Tribes seeking casinos face questions about land-into-trust

The U.S. Supreme Court decision in Carcieri v. Salazar is placing clouds over Indian gaming, tribal leaders were told on Tuesday.

Only tribes that were "under federal jurisdiction" in 1934 can follow the land-into-trust process, the high court ruled in February 2009. Although gaming wasn't at issue in the case, the decision is being used as a tool to stop new casino developments.

In one case involving the Big Lagoon Rancheria, the state of California is arguing that the tribe wasn't under federal jurisdiction in 1934. The goal is to prevent the tribe from negotiating a Class III gaming compact, according to John Dossett, the general counsel for the National Congress of American Indians.

"It's the kind of thing all tribes should be concerned about," Dossett said at the organization's 2012 executive council winter session in Washington, D.C. "The state could use the Carcieri decision as a weapon."

In another case, gaming opponents are using the Carcieri decision to fight a land-into-trust application for the involving the Cowlitz Tribe of Washington.
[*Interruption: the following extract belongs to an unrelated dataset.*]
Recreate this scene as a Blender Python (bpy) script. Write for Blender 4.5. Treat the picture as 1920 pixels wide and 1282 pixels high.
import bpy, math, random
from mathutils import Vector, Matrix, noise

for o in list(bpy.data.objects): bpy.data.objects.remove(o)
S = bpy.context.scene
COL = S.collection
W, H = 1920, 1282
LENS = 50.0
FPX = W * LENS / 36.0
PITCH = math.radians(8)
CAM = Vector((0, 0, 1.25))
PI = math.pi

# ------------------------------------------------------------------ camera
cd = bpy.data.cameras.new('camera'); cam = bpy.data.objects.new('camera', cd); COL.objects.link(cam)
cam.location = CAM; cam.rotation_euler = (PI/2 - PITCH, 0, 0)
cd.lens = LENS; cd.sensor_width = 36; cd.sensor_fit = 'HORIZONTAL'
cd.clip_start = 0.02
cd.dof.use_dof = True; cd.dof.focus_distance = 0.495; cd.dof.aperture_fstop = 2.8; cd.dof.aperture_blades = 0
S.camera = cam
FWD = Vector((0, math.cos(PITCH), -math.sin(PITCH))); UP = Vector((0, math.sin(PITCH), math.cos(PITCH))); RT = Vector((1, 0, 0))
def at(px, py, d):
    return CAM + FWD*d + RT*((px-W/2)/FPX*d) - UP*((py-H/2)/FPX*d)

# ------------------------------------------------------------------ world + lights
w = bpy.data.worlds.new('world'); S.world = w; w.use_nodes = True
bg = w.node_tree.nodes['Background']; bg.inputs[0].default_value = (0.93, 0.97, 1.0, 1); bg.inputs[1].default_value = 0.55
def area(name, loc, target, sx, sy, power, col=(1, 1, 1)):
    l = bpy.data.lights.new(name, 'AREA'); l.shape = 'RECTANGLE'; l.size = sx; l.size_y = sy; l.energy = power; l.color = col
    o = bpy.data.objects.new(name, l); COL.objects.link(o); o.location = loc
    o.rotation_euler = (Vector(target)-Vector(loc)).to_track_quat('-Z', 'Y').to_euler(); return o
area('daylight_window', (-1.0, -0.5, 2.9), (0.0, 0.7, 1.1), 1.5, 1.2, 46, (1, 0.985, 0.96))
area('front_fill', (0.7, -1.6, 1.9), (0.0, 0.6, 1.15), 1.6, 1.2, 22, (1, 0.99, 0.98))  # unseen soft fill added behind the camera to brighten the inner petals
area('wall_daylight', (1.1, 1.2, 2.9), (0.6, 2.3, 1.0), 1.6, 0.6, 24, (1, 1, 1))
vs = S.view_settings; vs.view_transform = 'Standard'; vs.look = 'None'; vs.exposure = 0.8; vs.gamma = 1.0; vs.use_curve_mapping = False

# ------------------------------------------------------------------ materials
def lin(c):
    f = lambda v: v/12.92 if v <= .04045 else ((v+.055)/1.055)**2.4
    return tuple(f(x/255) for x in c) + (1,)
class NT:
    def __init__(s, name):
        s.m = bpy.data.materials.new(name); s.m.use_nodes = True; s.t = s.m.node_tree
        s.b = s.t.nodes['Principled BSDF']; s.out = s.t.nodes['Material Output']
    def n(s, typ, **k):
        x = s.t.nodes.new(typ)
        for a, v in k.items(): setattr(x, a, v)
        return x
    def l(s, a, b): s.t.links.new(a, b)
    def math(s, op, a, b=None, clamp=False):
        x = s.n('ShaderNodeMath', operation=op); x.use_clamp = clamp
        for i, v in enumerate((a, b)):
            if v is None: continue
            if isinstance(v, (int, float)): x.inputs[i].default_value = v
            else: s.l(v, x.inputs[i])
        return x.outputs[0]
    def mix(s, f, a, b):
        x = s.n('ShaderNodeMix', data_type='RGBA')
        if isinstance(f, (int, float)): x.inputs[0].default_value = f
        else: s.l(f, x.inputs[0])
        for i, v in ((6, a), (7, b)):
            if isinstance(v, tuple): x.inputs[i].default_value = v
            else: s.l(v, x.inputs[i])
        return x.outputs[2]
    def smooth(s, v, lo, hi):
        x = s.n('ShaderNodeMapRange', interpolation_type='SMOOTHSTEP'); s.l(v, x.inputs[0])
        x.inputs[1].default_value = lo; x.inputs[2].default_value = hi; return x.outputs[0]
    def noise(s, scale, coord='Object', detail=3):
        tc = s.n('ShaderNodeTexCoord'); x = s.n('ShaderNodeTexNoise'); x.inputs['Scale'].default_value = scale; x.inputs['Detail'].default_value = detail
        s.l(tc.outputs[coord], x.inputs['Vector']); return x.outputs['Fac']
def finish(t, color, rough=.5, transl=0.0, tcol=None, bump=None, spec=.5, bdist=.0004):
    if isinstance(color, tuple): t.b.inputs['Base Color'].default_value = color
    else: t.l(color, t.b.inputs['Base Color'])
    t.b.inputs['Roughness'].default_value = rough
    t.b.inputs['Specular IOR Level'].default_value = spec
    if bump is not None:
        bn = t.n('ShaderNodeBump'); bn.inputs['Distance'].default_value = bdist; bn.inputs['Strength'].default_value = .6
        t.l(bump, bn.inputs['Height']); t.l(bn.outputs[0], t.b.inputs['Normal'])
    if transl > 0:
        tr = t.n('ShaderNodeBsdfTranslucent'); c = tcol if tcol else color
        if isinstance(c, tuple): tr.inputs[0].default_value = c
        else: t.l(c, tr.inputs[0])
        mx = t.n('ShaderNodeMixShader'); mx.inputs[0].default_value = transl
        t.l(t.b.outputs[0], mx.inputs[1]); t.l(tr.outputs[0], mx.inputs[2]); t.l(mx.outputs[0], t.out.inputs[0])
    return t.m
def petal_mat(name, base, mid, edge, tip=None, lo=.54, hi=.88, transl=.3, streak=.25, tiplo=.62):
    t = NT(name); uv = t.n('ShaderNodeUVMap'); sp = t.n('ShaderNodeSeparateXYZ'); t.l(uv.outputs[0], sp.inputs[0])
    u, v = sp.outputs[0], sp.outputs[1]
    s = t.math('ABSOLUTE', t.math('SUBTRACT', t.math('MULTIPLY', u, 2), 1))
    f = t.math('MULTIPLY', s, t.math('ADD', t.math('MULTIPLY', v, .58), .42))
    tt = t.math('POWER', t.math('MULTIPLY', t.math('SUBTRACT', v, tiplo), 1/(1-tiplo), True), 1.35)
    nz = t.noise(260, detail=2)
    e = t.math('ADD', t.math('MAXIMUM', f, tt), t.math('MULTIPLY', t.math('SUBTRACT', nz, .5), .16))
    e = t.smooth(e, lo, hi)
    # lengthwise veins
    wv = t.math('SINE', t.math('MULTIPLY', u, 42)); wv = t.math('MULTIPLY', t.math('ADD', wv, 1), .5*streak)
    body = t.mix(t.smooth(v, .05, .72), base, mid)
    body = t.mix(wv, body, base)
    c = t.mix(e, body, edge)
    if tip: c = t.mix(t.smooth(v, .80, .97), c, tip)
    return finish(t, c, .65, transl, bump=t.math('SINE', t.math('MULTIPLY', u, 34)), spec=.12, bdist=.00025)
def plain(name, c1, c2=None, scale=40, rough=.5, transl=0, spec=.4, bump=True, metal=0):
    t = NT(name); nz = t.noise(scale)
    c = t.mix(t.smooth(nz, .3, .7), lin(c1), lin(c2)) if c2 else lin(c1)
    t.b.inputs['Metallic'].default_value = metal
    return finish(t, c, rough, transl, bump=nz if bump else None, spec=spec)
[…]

The plaintiffs include local governments and groups that are opposed to the tribe's proposed casino.

But the Confederated Tribes of Grand Ronde in Oregon are also challenging the Cowlitz application. The Grand Ronde fear a new gaming operation in the region could threaten its existing casino.

A fix to the Carcieri decision could put an end to these types of litigation, tribal leaders have argued. But Congress has failed to take action despite support from the Obama administration and lawmakers from both parties.